Outgoing Federal Trade Commissioner Pamela Jones Harbour blasted Google and Facebook on Wednesday for insufficient concern about consumers’ privacy.
Harbour, who steps down from the commission next month, was speaking in Washington, DC, at the third of three FTC-sponosored "Privacy Roundtables."
Grant Gross, writing for IDG News Service, quoted Harbour:
"I am especially concerned that technology companies are learning harmful lessons from each other’s attempts to push the privacy envelop. Even the most respected and popular online companies, the ones who claim to respect privacy, continue to launch products where the guiding privacy policy seems to be, ‘Throw it up against the wall and see if it sticks.’

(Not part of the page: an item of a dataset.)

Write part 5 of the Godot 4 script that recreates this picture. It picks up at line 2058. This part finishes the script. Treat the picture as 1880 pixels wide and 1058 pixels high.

"I realize that companies continue to take a testing-the-water approach to privacy because no regulatory agency has sent a clear message that this behavior is unacceptable. I would like to see the commission take the position of intolerance toward companies that push the privacy envelop, then backtrack and modify their offerings after facing consumer and regulator backlash."
Google was the target of particularly sharp criticism. Harbour said Google’s launch of its social networking service, "Buzz" was "irresponsible conduct."
Buzz was launched as part of Google’s email and revealed lists of whom consumers most frequently emailed or with whom they chatted most frequently online. She called Buzz’s launch a "material change" in consumers’ relationship with Gmail:
"When users created Gmail accounts, they signed up for e-mail services. Their expectations did not include social networking."
Formal complaints about how Facebook and Google handled privacy issues have been filed with the FTC. Though Harbour is scheduled to step down, her remarks seem to reflect an FTC that is now taking consumer privacy seriously. I think you can count on some significant FTC enforcement actions protecting consumers’ privacy rights in the near future.